■ **EXERCISE INSTRUCTIONS**: Type again, exactly, the lines below from the start through the line that includes "obj('thumb_tab', bmt, black_soft, wand, angle=60)".

■ **MATERIAL PROVIDED**:
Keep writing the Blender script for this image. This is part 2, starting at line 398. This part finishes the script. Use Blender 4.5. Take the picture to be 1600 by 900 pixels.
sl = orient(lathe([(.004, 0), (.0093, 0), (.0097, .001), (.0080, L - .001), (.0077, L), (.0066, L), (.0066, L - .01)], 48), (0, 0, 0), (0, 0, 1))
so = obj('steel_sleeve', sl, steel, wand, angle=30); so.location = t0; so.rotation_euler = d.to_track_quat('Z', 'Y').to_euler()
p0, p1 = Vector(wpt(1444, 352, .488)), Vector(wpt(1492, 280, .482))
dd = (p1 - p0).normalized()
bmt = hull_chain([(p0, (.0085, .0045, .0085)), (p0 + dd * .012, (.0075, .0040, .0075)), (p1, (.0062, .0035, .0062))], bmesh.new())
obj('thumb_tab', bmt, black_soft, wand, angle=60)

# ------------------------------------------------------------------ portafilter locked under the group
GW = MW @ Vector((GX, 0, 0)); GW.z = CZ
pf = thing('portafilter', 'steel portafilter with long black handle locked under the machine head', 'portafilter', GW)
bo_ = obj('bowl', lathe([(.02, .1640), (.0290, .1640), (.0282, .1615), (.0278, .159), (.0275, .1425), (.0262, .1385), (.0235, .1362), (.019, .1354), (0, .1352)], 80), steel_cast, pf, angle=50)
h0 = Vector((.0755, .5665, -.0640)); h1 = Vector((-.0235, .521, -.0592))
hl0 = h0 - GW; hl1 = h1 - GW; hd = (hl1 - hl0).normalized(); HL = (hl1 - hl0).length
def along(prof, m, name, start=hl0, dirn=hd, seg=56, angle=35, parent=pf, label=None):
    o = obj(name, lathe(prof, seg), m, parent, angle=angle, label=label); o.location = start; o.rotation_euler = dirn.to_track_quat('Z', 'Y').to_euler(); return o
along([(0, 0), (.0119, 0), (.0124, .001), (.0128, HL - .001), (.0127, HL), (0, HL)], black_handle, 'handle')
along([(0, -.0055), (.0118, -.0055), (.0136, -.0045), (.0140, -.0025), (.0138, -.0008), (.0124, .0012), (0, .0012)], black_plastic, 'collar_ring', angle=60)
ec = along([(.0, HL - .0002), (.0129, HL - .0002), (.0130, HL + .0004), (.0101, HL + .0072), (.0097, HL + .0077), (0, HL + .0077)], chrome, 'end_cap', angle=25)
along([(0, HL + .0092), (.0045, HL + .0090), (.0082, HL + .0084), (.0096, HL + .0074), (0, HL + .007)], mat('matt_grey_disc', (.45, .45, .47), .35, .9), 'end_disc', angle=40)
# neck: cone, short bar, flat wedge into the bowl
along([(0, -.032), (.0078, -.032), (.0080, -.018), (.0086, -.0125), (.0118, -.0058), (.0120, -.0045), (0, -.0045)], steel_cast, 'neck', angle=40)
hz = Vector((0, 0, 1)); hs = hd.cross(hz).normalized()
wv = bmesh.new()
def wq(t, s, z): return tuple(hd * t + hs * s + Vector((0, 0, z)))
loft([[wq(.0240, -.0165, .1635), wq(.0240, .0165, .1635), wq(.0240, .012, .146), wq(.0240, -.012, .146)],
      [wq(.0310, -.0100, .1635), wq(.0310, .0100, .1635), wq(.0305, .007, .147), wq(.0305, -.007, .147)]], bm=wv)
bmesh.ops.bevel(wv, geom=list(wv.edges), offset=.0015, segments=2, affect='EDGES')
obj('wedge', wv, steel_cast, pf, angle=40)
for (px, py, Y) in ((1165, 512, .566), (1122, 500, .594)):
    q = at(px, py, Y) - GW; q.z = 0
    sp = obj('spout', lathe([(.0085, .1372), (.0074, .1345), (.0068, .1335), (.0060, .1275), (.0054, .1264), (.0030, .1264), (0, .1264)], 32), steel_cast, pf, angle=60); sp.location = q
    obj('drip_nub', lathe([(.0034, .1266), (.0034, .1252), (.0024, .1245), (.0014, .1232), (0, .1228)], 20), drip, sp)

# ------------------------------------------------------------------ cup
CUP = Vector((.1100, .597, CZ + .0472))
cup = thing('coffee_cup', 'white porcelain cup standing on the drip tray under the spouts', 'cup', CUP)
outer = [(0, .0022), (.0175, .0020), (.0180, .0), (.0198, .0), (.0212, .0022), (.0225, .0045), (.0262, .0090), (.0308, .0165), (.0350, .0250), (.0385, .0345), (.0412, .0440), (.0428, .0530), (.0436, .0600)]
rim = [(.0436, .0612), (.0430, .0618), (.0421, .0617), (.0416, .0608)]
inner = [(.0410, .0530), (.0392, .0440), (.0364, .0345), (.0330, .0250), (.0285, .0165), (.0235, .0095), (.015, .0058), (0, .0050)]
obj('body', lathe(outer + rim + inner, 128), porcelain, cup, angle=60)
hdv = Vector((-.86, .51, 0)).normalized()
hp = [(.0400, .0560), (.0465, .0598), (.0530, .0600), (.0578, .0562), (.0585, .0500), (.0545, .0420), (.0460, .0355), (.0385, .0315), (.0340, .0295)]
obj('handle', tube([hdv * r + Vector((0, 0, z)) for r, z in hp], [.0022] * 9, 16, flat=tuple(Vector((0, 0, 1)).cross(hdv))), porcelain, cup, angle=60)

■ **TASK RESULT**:
Keep writing the Blender script for this image. This is part 2, starting at line 398. This part finishes the script. Use Blender 4.5. Take the picture to be 1600 by 900 pixels.
sl = orient(lathe([(.004, 0), (.0093, 0), (.0097, .001), (.0080, L - .001), (.0077, L), (.0066, L), (.0066, L - .01)], 48), (0, 0, 0), (0, 0, 1))
so = obj('steel_sleeve', sl, steel, wand, angle=30); so.location = t0; so.rotation_euler = d.to_track_quat('Z', 'Y').to_euler()
p0, p1 = Vector(wpt(1444, 352, .488)), Vector(wpt(1492, 280, .482))
dd = (p1 - p0).normalized()
bmt = hull_chain([(p0, (.0085, .0045, .0085)), (p0 + dd * .012, (.0075, .0040, .0075)), (p1, (.0062, .0035, .0062))], bmesh.new())
obj('thumb_tab', bmt, black_soft, wand, angle=60)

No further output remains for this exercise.